At Wednesday night’s Old Town Goleta Project Area Committee meeting, county planners proposed roundabouts on Hollister Avenue to get people into Old Town Goleta and approved designs for a new hotel to keep them there.

For years, proponents of Goleta’s Old Town revitalization project have pushed construction of two stoplights on Highway 217, hoping they would increase traffic in the area and thereby stimulate the declining economy in Old Town. The proposal met serious opposition from UCSB, which has pressured Santa Barbara County to keep the 217 a stoplight-free highway to the university.
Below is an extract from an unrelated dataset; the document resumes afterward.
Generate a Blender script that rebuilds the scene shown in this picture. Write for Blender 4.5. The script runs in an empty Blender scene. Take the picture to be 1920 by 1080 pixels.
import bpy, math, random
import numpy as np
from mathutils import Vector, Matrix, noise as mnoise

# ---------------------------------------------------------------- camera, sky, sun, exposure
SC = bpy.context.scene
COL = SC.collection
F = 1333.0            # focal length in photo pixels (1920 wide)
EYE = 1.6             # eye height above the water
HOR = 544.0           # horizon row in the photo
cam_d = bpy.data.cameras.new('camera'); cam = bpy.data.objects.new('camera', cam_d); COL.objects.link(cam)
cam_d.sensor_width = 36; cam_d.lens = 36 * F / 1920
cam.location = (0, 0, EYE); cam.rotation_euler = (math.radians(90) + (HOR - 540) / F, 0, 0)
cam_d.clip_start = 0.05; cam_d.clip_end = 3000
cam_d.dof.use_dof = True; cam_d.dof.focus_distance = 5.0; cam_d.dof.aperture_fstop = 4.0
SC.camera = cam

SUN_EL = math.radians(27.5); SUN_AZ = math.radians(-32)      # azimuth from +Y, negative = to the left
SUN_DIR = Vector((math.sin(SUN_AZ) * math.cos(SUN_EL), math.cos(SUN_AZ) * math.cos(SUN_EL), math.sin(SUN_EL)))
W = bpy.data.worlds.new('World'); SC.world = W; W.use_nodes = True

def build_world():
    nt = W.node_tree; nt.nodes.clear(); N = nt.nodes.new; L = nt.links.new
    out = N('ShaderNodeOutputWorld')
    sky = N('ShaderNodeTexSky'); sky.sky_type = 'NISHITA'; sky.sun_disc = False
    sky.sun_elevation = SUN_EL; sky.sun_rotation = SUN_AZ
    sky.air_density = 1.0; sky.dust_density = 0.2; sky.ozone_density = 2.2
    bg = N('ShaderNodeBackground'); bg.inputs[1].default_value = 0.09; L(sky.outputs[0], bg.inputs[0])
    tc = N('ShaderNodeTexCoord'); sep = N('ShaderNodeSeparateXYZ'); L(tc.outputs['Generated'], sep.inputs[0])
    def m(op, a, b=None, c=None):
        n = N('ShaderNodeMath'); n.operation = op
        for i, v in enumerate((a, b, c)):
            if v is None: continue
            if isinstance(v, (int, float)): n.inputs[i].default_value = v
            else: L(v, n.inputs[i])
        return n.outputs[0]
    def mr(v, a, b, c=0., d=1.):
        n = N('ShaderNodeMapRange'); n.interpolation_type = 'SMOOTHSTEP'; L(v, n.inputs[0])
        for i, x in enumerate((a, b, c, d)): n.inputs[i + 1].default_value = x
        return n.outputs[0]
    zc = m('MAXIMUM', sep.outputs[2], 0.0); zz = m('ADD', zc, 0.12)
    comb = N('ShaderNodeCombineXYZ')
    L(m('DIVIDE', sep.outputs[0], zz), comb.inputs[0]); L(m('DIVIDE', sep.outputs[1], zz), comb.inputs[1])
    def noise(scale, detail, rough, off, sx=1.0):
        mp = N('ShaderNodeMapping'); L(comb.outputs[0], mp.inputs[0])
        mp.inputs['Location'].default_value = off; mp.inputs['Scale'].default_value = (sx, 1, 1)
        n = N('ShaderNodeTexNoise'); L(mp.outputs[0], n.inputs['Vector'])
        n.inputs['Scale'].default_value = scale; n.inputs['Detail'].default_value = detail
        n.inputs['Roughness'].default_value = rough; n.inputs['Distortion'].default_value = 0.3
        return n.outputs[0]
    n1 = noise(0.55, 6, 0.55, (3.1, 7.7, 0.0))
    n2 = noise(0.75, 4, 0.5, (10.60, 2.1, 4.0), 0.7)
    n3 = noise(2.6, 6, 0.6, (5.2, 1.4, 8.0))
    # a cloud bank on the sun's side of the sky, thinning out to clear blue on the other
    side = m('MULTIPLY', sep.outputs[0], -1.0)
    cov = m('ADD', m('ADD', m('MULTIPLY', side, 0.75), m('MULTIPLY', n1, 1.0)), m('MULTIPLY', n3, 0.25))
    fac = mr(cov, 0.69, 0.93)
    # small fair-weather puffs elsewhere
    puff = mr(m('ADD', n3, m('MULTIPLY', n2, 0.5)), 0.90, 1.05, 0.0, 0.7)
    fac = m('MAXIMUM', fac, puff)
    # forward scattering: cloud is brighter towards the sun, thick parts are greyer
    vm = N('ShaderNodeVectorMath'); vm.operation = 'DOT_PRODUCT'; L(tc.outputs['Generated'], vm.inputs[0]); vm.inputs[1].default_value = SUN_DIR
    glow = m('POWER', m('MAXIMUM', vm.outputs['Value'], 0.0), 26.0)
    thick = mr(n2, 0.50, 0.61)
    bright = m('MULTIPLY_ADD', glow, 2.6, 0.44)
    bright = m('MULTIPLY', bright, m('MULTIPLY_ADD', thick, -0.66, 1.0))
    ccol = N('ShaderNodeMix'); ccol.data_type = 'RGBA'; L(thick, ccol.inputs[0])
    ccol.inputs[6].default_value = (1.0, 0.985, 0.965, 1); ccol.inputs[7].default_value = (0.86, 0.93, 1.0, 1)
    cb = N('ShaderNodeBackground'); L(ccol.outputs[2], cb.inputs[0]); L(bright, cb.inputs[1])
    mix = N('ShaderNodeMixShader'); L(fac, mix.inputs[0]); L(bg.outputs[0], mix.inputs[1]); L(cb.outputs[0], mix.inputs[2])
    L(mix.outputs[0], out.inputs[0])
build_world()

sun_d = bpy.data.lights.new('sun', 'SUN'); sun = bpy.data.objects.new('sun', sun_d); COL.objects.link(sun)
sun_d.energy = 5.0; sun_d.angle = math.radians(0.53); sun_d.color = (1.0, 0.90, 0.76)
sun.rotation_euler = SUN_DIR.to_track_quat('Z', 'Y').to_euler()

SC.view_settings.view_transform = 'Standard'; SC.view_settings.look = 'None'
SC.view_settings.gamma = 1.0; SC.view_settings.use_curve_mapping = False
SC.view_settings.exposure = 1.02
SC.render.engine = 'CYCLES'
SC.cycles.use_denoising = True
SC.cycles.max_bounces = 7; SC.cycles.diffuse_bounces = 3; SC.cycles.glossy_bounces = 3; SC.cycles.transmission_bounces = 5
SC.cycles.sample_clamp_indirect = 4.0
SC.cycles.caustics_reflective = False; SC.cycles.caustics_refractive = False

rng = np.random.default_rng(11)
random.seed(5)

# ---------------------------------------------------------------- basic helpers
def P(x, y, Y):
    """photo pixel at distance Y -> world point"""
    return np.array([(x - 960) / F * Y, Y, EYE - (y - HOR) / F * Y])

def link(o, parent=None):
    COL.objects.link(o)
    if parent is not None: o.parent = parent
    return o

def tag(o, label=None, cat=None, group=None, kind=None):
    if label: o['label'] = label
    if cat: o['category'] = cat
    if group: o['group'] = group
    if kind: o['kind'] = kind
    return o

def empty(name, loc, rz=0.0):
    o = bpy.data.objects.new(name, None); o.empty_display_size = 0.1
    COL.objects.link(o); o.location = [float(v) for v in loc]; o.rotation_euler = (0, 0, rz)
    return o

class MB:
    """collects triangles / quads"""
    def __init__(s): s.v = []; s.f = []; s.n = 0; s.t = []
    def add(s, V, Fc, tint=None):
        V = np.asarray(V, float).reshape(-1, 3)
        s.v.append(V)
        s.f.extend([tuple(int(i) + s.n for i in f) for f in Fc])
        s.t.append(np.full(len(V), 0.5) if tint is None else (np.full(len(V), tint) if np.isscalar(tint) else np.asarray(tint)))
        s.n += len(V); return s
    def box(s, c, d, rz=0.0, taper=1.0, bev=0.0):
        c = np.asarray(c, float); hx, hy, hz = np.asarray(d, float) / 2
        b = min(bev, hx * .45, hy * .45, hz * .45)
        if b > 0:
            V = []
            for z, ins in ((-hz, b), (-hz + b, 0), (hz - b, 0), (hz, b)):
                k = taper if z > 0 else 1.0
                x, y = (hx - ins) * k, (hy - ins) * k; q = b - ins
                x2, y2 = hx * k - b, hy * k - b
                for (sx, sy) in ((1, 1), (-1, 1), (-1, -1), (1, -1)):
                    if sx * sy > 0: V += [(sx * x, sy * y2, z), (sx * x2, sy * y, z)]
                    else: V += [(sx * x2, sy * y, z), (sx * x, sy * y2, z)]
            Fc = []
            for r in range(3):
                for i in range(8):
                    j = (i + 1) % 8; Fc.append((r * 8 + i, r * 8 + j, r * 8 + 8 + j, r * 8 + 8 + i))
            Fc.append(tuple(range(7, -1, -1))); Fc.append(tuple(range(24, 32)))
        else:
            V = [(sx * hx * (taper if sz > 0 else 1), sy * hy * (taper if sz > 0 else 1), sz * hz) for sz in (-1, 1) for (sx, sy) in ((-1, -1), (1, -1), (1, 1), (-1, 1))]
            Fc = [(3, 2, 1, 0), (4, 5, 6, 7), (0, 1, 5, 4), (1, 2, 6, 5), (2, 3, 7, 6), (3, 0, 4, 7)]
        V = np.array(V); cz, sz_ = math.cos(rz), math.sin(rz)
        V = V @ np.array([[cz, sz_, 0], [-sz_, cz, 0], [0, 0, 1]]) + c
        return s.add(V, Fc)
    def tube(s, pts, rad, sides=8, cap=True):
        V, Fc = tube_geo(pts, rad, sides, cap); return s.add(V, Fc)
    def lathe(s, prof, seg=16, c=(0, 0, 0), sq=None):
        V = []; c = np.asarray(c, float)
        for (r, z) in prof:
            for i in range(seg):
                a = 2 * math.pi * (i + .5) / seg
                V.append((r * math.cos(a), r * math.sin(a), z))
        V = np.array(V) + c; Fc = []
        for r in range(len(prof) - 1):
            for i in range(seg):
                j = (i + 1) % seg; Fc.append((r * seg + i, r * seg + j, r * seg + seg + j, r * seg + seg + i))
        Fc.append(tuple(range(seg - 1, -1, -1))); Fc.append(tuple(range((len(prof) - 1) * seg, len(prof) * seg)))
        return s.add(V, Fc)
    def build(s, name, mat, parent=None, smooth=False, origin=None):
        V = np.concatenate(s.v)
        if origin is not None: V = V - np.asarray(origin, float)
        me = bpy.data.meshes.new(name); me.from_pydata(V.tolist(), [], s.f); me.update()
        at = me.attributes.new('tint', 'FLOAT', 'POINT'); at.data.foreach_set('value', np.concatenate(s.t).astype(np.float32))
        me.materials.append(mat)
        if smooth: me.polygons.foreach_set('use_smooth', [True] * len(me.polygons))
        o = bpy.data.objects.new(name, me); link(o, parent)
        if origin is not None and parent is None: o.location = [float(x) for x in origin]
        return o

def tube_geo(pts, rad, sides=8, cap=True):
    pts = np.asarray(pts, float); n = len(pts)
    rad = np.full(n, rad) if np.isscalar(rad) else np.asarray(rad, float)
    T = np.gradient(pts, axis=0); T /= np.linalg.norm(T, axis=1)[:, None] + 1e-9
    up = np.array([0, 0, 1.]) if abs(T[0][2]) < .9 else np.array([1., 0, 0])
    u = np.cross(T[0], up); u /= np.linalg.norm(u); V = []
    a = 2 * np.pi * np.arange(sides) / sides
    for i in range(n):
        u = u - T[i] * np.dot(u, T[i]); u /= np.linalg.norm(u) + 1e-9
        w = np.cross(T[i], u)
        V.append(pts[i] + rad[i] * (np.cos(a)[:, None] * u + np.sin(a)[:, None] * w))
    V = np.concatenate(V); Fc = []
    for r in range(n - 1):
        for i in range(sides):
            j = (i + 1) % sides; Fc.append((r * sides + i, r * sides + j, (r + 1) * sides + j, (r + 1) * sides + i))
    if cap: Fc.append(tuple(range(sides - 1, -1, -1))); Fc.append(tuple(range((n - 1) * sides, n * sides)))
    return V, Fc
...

At the PAC meeting, county planners proposed an alternate means of increasing traffic flow to the area: construction of roundabouts at intersections along Hollister.

County redevelopment planner Matt Dobberteen said inserting roundabouts would be a complicated project and involve engineering, safety and circulation performance testing before construction.

“We have to check the hard science on this thing and make sure that this concept that looks good on paper can move cars and bikes safely,” he said.

The PAC will continue to discuss ideas that would increase traffic to Old Town via the 217. County planners said they hope to complete the project by 2007. At the March 25 Goleta City Council meeting, Dobberteen will present a potential timeline for the 217 project.

The PAC also passed a motion to approve a Spanish-Mediterranean style elevation for the proposed 115-room Hampton Inn at 5665 Hollister Ave. The hotel will be part of the Sanders Hotel and Residential Project, which consists of 38 condominiums and a 1,500 square foot commercial pedestrian promenade complex. The project will be developed in accordance with a provision in the Goleta building moratorium, passed Feb. 11, which permits building in the Old Town area.

The Sanders project will undergo three stages of design review by the County Board of Architectural Review, the Planning Commission and the PAC.

Murill Forrester, a Goleta resident and employee of Best Western South Coast Inn, said she was surprised the PAC focused on the aesthetics of the building rather than the parking.

“They’re putting in a 115-room hotel and not giving adequate parking for the employees and the guests. Why are they putting a hotel there?” she said. “We’ve got the Goleta Union School District considering closing schools because there isn’t enough affordable housing in the area. Why don’t we put homes in there so the average person can live there? Where are they going to park – on the side streets?”